For each line below that includes the word "part", make a copy.

-- SUPPLIED DATA start --

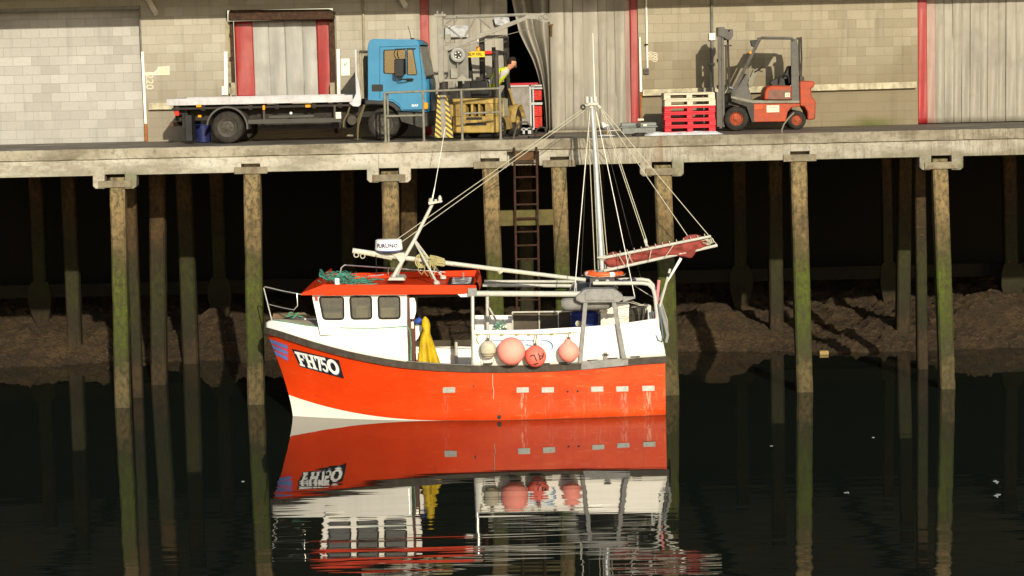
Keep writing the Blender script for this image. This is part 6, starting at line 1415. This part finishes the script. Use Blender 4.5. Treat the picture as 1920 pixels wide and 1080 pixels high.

-- SUPPLIED DATA end --
-- SUPPLIED DATA start --

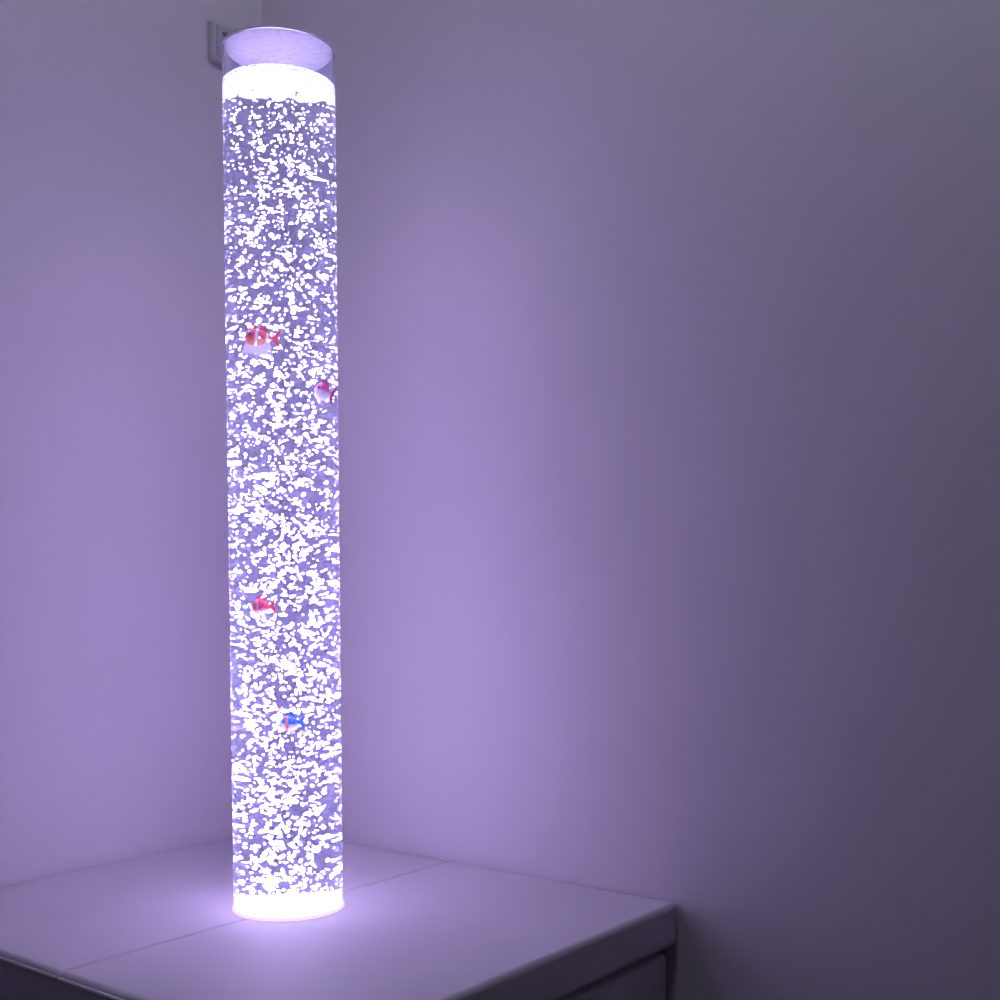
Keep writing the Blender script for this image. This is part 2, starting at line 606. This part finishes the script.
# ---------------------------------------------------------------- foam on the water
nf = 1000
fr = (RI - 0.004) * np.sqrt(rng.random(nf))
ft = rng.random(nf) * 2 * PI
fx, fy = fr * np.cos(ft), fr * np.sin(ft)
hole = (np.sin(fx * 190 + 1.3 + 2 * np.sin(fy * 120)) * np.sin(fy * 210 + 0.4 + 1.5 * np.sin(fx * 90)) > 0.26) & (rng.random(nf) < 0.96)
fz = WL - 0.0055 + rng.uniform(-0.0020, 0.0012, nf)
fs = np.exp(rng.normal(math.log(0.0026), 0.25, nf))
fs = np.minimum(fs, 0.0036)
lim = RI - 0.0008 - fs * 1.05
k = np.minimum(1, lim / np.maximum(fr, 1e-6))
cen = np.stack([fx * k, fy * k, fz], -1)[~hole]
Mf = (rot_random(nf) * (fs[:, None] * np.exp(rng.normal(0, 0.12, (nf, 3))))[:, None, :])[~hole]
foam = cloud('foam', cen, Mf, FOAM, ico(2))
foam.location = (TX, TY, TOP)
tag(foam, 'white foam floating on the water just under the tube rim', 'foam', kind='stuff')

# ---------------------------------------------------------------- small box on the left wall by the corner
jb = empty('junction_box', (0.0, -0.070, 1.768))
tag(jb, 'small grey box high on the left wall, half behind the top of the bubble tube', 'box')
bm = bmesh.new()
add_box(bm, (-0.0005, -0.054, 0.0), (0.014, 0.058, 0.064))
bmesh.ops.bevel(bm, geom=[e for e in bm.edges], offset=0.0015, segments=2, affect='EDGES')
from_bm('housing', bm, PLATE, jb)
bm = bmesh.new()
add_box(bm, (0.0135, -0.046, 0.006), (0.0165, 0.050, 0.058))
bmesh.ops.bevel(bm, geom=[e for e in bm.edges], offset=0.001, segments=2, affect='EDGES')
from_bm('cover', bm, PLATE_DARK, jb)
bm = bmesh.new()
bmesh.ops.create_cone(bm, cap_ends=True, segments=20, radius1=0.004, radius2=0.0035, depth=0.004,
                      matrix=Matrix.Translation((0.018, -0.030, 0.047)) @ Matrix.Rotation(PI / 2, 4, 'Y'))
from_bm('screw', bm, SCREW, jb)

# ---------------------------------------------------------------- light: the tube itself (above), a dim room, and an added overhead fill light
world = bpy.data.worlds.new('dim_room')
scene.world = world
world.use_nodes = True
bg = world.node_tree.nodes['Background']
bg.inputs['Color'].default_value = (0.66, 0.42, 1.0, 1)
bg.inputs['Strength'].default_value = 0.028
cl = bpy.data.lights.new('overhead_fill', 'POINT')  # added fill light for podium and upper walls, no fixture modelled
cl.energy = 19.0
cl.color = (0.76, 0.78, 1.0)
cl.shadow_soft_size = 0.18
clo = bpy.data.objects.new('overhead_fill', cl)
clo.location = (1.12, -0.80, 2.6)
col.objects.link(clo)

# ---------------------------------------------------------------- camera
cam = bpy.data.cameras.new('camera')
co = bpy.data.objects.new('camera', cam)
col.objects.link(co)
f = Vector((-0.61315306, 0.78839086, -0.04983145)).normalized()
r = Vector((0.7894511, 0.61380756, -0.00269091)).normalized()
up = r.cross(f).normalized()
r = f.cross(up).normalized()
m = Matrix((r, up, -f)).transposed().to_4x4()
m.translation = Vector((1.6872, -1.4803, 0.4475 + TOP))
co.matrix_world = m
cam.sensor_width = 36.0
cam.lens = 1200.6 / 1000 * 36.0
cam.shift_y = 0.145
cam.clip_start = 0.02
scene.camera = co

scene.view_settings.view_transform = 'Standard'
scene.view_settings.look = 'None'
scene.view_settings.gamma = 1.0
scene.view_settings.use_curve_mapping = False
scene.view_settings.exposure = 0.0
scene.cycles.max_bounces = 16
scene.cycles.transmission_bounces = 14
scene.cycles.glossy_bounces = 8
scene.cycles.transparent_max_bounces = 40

-- SUPPLIED DATA end --
-- SUPPLIED DATA start --

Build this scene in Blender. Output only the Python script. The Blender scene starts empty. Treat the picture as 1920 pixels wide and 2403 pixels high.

-- SUPPLIED DATA end --

### FULL RESPONSE
Keep writing the Blender script for this image. This is part 6, starting at line 1415. This part finishes the script. Use Blender 4.5. Treat the picture as 1920 pixels wide and 1080 pixels high.
Keep writing the Blender script for this image. This is part 2, starting at line 606. This part finishes the script.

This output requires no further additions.